Так появилась картинка: двери – щиты ОМОНа.
Изначально я хотел сделать только щиты, но потом решил, что было бы гораздо интереснее «поставить» на двери и самих омоновцев.
Чтобы люди с тем же самым запалом, с которым отталкивают двери, проходили и через этих омоновцев. Потому что мне показалось это очень символичным.
Само название «Правда на правду» – брат на брата. Люди идут друг на друга, потому что их довели вот до такого состояния. Причем там неважно из-за чего люди столкнулись. Тут как и в метро у каждого свое и все на пределе.

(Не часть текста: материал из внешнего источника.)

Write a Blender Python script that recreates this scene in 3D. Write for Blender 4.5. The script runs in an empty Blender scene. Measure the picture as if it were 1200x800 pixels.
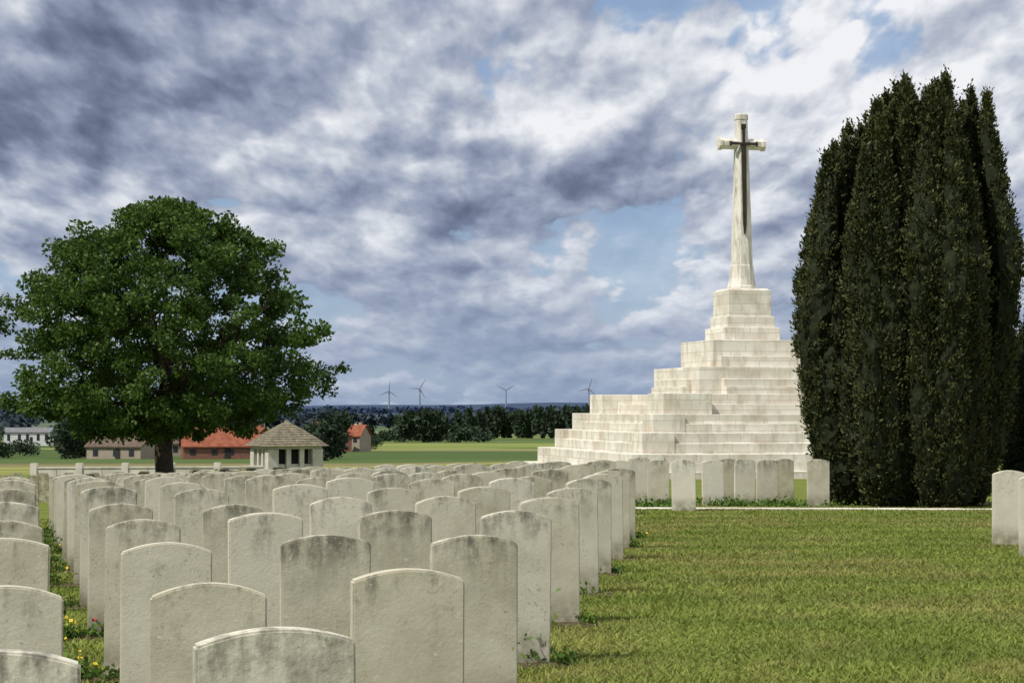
import bpy, bmesh, math, random
import numpy as np
from mathutils import Vector, Matrix
random.seed(7); rng=np.random.default_rng(11)
scene=bpy.context.scene
F=2200.0
# ---------------------------------------------------------------- terrain height
R_=[0,15,31,60,75,110,150,250,335,500,800,1500,3000,6000,9000,12000,16000]
Z_=[0,0,-.28,-1.0,-1.3,-2.0,-3.0,-5.5,-7.3,-9.3,-12.5,-16,-17,-14,0,25,25]
def sm(a,b,x):
    t=np.clip((x-a)/(b-a),0,1); return t*t*(3-2*t)
def gz(x,y):
    x=np.asarray(x,float); y=np.asarray(y,float); r=np.hypot(x,y)
    z=np.interp(r,R_,Z_)
    z=z-.03*np.clip(-x,0,15)*sm(12,30,r)*(1-sm(120,300,r))
    th=np.arctan2(x,y)
    z=z+sm(5000,9000,r)*(9*np.sin(th*23+1)+5*np.sin(th*57))
    return z
def gzf(x,y): return float(gz(x,y))
# ---------------------------------------------------------------- node helpers
class G:
    def __init__(s,nt): s.nt=nt; s.n=nt.nodes; s.l=nt.links
    def put(s,sock,v):
        if v is None: return
        if isinstance(v,bpy.types.NodeSocket): s.l.new(v,sock)
        else: sock.default_value=v
    def m(s,op,a,b=None,c=None,clamp=False):
        n=s.n.new('ShaderNodeMath'); n.operation=op; n.use_clamp=clamp
        for i,v in enumerate((a,b,c)): s.put(n.inputs[i],v)
        return n.outputs[0]
    def noise(s,vec,scale,detail=4,rough=.5,dist=0,dim='3D'):
        n=s.n.new('ShaderNodeTexNoise'); n.noise_dimensions=dim; s.put(n.inputs['Vector'],vec)
        n.inputs['Scale'].default_value=scale; n.inputs['Detail'].default_value=detail
        n.inputs['Roughness'].default_value=rough; n.inputs['Distortion'].default_value=dist
        return n.outputs[0]
    def ramp(s,f,stops):
        n=s.n.new('ShaderNodeValToRGB'); e=n.color_ramp.elements
        while len(e)<len(stops): e.new(.5)
        for i,(p,c) in enumerate(stops):
            e[i].position=p; e[i].color=(c,c,c,1) if not hasattr(c,'__len__') else (*c,1)
        s.put(n.inputs[0],f); return n.outputs[0]
    def mix(s,f,a,b,mode='MIX'):
        n=s.n.new('ShaderNodeMix'); n.data_type='RGBA'; n.blend_type=mode
        s.put(n.inputs[0],f)
        for k,v in ((6,a),(7,b)):
            if isinstance(v,tuple) and len(v)==3: v=(*v,1)
            s.put(n.inputs[k],v)
        return n.outputs[2]
    def comb(s,x,y,z):
        n=s.n.new('ShaderNodeCombineXYZ')
        for i,v in enumerate((x,y,z)): s.put(n.inputs[i],v)
        return n.outputs[0]
    def sep(s,v):
        n=s.n.new('ShaderNodeSeparateXYZ'); s.l.new(v,n.inputs[0]); return n.outputs
    def bump(s,h,strength,dist):
        n=s.n.new('ShaderNodeBump'); n.inputs['Strength'].default_value=strength
        n.inputs['Distance'].default_value=dist; s.l.new(h,n.inputs['Height']); return n.outputs[0]
def newmat(name,rough=.85,spec=.2):
    m=bpy.data.materials.new(name); m.use_nodes=True
    g=G(m.node_tree); b=m.node_tree.nodes['Principled BSDF']
    b.inputs['Roughness'].default_value=rough; b.inputs['Specular IOR Level'].default_value=spec
    return m,g,b
def simple(name,col,var=.15,scale=2,rough=.85):
    m,g,b=newmat(name,rough)
    tc=g.n.new('ShaderNodeTexCoord').outputs['Object']
    f=g.noise(tc,scale,3,.6)
    c=g.mix(g.ramp(f,[(.3,0),(.7,1)]),tuple(v*(1-var) for v in col),tuple(min(1,v*(1+var)) for v in col))
    g.l.new(c,b.inputs['Base Color']); return m
# ---------------------------------------------------------------- world / sky
SUN_EL=52; sd=Vector((-.80,-.60,0)).normalized()
world=bpy.data.worlds.new("World"); scene.world=world; world.use_nodes=True
try:
    world.cycles.sampling_method='MANUAL'; world.cycles.sample_map_resolution=256
except Exception: pass
g=G(world.node_tree); bg=g.n['Background']
sky=g.n.new('ShaderNodeTexSky'); sky.sky_type='NISHITA'; sky.sun_disc=False
sky.sun_elevation=math.radians(SUN_EL); sky.sun_rotation=math.atan2(sd.x,sd.y)
bg.inputs['Strength'].default_value=.1
x,y,z=g.sep(g.n.new('ShaderNodeTexCoord').outputs['Generated'])[:3]
zc=g.m('MAXIMUM',z,0); den=g.m('ADD',zc,.16)
u=g.m('ADD',g.m('DIVIDE',x,den),5.3); v=g.m('ADD',g.m('MULTIPLY',g.m('DIVIDE',y,den),.40),2.9)
w0=g.noise(g.comb(u,v,0),12,3,.5,0,'2D'); w1=g.noise(g.comb(v,u,0),12,3,.5,0,'2D')
u2=g.m('ADD',u,g.m('MULTIPLY',w0,.09)); v2=g.m('ADD',v,g.m('MULTIPLY',w1,.09))
def dens(uo,vo):
    p=g.comb(g.m('ADD',u,uo),g.m('ADD',v,vo),0)
    a=g.noise(p,1.8,2,.5,0,'2D')
    b_=g.noise(p,3.7,8,.53,0,'2D')
    pw=g.comb(g.m('ADD',u2,uo),g.m('ADD',v2,vo),0)
    n=g.n.new('ShaderNodeTexVoronoi'); n.voronoi_dimensions='2D'; n.feature='F1'; g.l.new(pw,n.inputs['Vector']); n.inputs['Scale'].default_value=5
    n.inputs['Detail'].default_value=2; n.inputs['Roughness'].default_value=.45; n.inputs['Lacunarity'].default_value=2.4
    w_=g.m('SUBTRACT',1,n.outputs['Distance'])
    return a,g.m('ADD',g.m('ADD',g.m('MULTIPLY',a,.65),g.m('MULTIPLY',b_,.55)),g.m('MULTIPLY',w_,.15)),b_
A0,D0,B0=dens(0,0); A1,D1,B1=dens(-.018,-.05)
L=g.m('SUBTRACT',D0,D1)
t=g.m('ADD',.57,g.m('MULTIPLY',L,2.7))
t=g.m('ADD',t,g.m('MULTIPLY',g.m('SUBTRACT',.5,A0),1.1))
t=g.m('ADD',t,g.m('MULTIPLY',g.m('SUBTRACT',B0,.5),.3))
lowc=g.ramp(z,[(0,.45),(.05,.65),(.11,1)])
t=g.m('ADD',.52,g.m('MULTIPLY',g.m('SUBTRACT',t,.52),lowc))
lf=g.m('MULTIPLY',g.m('MULTIPLY',g.m('SUBTRACT',z,.06),6,clamp=True),g.m('MULTIPLY',g.m('SUBTRACT',-.09,x),6,clamp=True),clamp=True)
t=g.m('SUBTRACT',t,g.m('MULTIPLY',lf,.30))
rt=g.m('MULTIPLY',g.m('ADD',x,.14),2.4,clamp=True)
t=g.m('ADD',t,g.m('MULTIPLY',rt,g.m('MULTIPLY',zc,1.6,clamp=True)))
cl=g.ramp(t,[(.0,(.10,.125,.20)),(.25,(.18,.215,.32)),(.5,(.32,.37,.49)),(.68,(.49,.53,.62)),(.86,(.71,.74,.80)),(1,(.88,.89,.92))])
hz=g.ramp(z,[(0,1),(.03,.75),(.075,.25),(.14,0)])
cl=g.mix(g.m('MULTIPLY',hz,.5),cl,(.30,.40,.57))
clS=g.mix(1.0,cl,(10,10,10),'MULTIPLY')
gapn=g.m('ADD',D0,g.m('MULTIPLY',lf,.3))
gap0=g.m('MULTIPLY',g.ramp(gapn,[(0,1),(.53,1),(.57,0),(1,0)]),.75)
full=g.mix(gap0,clS,g.mix(.55,sky.outputs[0],(2.9,4.5,7.4)))
g.l.new(full,bg.inputs['Color'])
# sun
sl=bpy.data.lights.new("sun",'SUN'); sl.energy=5.0; sl.angle=math.radians(.5); sl.color=(1,.955,.87)
so=bpy.data.objects.new("sun",sl); scene.collection.objects.link(so)
dv=Vector((sd.x*math.cos(math.radians(SUN_EL)),sd.y*math.cos(math.radians(SUN_EL)),math.sin(math.radians(SUN_EL))))
so.rotation_euler=dv.to_track_quat('Z','Y').to_euler(); so.location=(-20,-20,40)
# camera
cam=bpy.data.cameras.new("camera"); cam.lens=36*F/1200; cam.sensor_width=36; cam.clip_start=.1; cam.clip_end=40000
co=bpy.data.objects.new("camera",cam); scene.collection.objects.link(co); scene.camera=co
co.location=(0,0,1.38); co.rotation_euler=(math.radians(90)+math.atan(78/F),0,0)
scene.view_settings.view_transform='Standard'; scene.view_settings.look='None'; scene.view_settings.exposure=0
# ---------------------------------------------------------------- mesh helpers
def link(o,parent=None):
    scene.collection.objects.link(o)
    if parent is not None: o.parent=parent
    return o
def npmesh(name,V,k,mat,parent=None):
    V=np.asarray(V,np.float32).reshape(-1,3); n=len(V); nf=n//k
    me=bpy.data.meshes.new(name); me.vertices.add(n); me.vertices.foreach_set('co',V.ravel())
    me.loops.add(n); me.loops.foreach_set('vertex_index',np.arange(n,dtype=np.int32))
    me.polygons.add(nf); me.polygons.foreach_set('loop_start',np.arange(0,n,k,dtype=np.int32))
    me.update(calc_edges=True); me.materials.append(mat)
    return link(bpy.data.objects.new(name,me),parent)
def bmobj(name,bm,mat,parent=None,bevel=0,smooth=False):
    bmesh.ops.recalc_face_normals(bm,faces=bm.faces)
    me=bpy.data.meshes.new(name); bm.to_mesh(me); bm.free()
    for m in (mat if isinstance(mat,list) else [mat]): me.materials.append(m)
    if smooth:
        for p in me.polygons: p.use_smooth=True
    o=link(bpy.data.objects.new(name,me),parent)
    if bevel:
        b=o.modifiers.new('bevel','BEVEL'); b.width=bevel; b.segments=2; b.limit_method='ANGLE'
    return o
def box(bm,cx,cy,z0,z1,hx,hy,tx=1,ty=1):
    vs=[bm.verts.new((cx+sx*hx*(tx if k else 1),cy+sy*hy*(ty if k else 1),zz)) for k,zz in ((0,z0),(1,z1)) for sx,sy in ((-1,-1),(1,-1),(1,1),(-1,1))]
    for f in ((3,2,1,0),(4,5,6,7),(0,1,5,4),(1,2,6,5),(2,3,7,6),(3,0,4,7)): bm.faces.new([vs[i] for i in f])
def empty(name,loc,rot=0):
    e=bpy.data.objects.new(name,None); e.location=loc; e.rotation_euler=(0,0,rot); e.empty_display_size=.5
    return link(e)
def tube(bm,pts,rad,seg=8,lump=0):
    rings=[]
    for i,p in enumerate(pts):
        p=Vector(p); d=(Vector(pts[min(i+1,len(pts)-1)])-Vector(pts[max(i-1,0)])).normalized()
        a=d.orthogonal().normalized() if abs(d.z)<.9 else Vector((1,0,0)).cross(d).normalized(); b=d.cross(a)
        rings.append([bm.verts.new(p+(a*math.cos(2*math.pi*j/seg)+b*math.sin(2*math.pi*j/seg))*rad[i]*(1+lump*random.uniform(-1,1))) for j in range(seg)])
    for r0,r1 in zip(rings,rings[1:]):
        for j in range(seg): bm.faces.new((r0[j],r0[(j+1)%seg],r1[(j+1)%seg],r1[j]))
    bm.faces.new(rings[0][::-1]); bm.faces.new(rings[-1])
def unit(v): return v/np.maximum(np.linalg.norm(v,axis=-1,keepdims=True),1e-6)
def leaves(C,D,size,asp=.6,jit=.35):
    n=len(C); D=unit(D+rng.normal(0,jit,(n,3))); S=unit(np.cross(D,rng.normal(0,1,(n,3))))
    s=(size*rng.uniform(.6,1.3,n))[:,None]
    return np.stack([C-D*s*.5,C+S*s*asp*.5,C+D*s*.5,C-S*s*asp*.5],1)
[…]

– Бэнкси, как известно, убежденный политический активист. Тут вы тоже похожи?
– Бэнкси не такой уж рьяный политический активист, на мой взгляд, он, скорее сатирик. А вот что касается меня, я иногда показываю что созерцаю, последние два-три года, мой родной город Москва мне напоминает дурдом. То, что я вижу в Интернете, по телевизору, происходящее на улице – с одной стороны напоминает «Пир во время чумы», с другой – обычный рынок, отношения у людей исключительно рыночные.
Сейчас основная задача человечества – выжить.
Моя подруга больна ДЦП, она работает детским психологом и получает восемь тысяч рублей. У нее частичный паралич, она плохо ходит, с трудом работает правая рука. Она выросла на добрых советских книжках. Выросла замечательным человеком. Выросла на прошлом, но попала в сегодня. Это ж полная катастрофа.
В этом мы созвучны – то, что я сейчас вижу, вызывает отвращение, хочется уйти в прошлое. Где было еще что-то доброе, светлое.
Сейчас вверх берет наглость, агрессивность, даже юмор стал агрессивным. А культурой никто не занимается – меня это расстраивает.
В наше время появилась прогрессирующая порода людей, близких к уличной дворняжке: серые в душе, голодные, и с вечными мыслями о своем пузе. Все!
– Фотографии с твоими работами разошлись по интернету. Не вызывало ли это внимания со стороны властей, и полиции?
– В 2005 году меня пытались найти за фильм, он назывался «Сказка про Аленку 2005». Мне пришлось уехать из Москвы. Со временем, это дело замяли. Но теперь когда меня спрашивают, почему я все время прячу лицо под маской – думаю ответ очевиден.
Что бы избежать подобных историй.
– Не секрет, что ты свободно идешь на контакт с зарубежной прессой и практически игнорируешь российскую. Почему?
– Вспоминаю старое интервью Виктора Цоя, когда на вопрос корреспондента «почему вы не общаетесь с прессой?», он ответил, что наша пресса не обладает тем уровнем, чтобы можно было дать интервью, а потом без стыда его прочесть.
Я даю интервью в исключительных случаях – когда я полностью уверен в интервьюере и когда ему целиком доверяю. Если я совершенно спокоен, что в итоге мои слова дойдут до читателя, что их не переврут, и не обратят против меня же самого – тогда я свободно иду на контакт.